An Egyptian court sentenced 183 people to death on Monday after finding them guilty of involvement in an attack on a police station in the town of Kerdasa and killing 11 policemen, a judicial source has said.
The defendants - many of whom are supporters of ousted elected President Mohamed Morsi - were convicted of storming a Kerdasa police station and killing 11 policemen in mid-2013 following Morsi's ouster by the military.
Last December, the court referred the defendants, along with five others, to Egypt's grand mufti, the country's top religious authority, to consider possible death sentences against them.
The mufti's opinion on the matter is not binding on the court, but Egyptian law makes it necessary for judges to seek a religious point of view before any death sentences are handed down.

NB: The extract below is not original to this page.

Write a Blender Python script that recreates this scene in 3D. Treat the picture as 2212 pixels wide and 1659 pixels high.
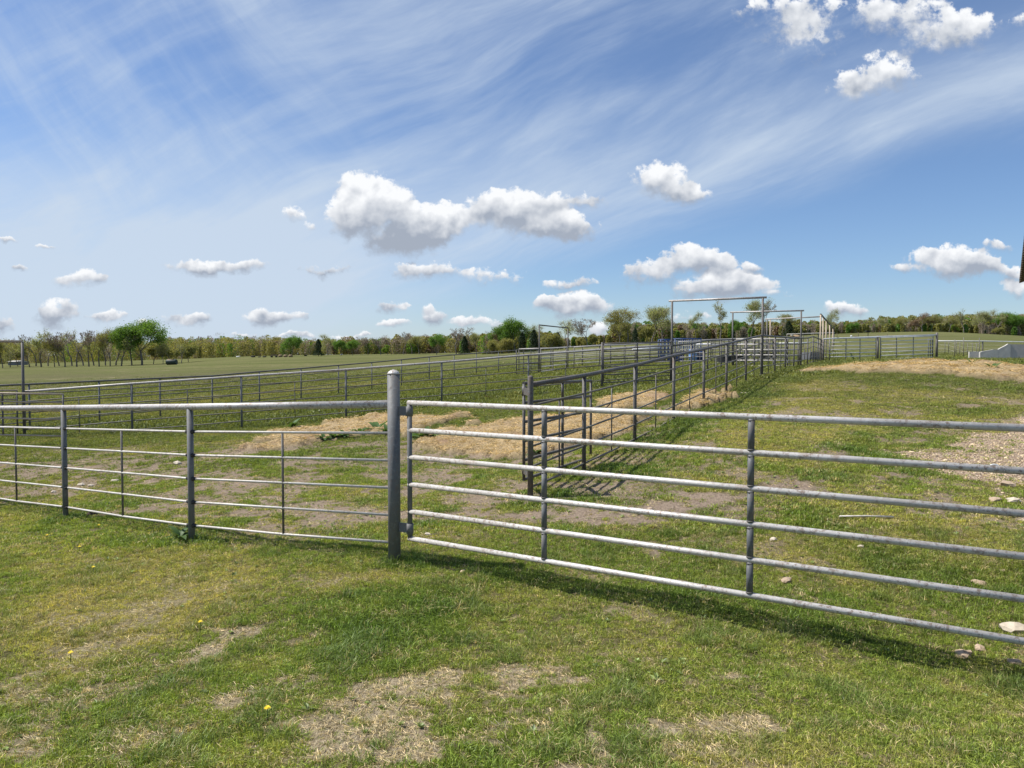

The court later commuted the death sentence handed down against one convicted minor to ten years behind bars, while acquitting two others. Another two reportedly died in custody.
The attack on the Kerdasa police station in 2013 came shortly after Egyptian security forces violently dispersed two major sit-ins staged by Morsi supporters in Cairo, killing hundreds of protesters in the process.
Morsi, Egypt's first freely elected leader, was ousted by the army last year - and later imprisoned on a raft of criminal charges - following mass rallies against his presidency.
In late 2013, the government designated Morsi's Muslim Brotherhood group a "terrorist organization."
The Brotherhood, for its part, insists it is committed to purely peaceful activism.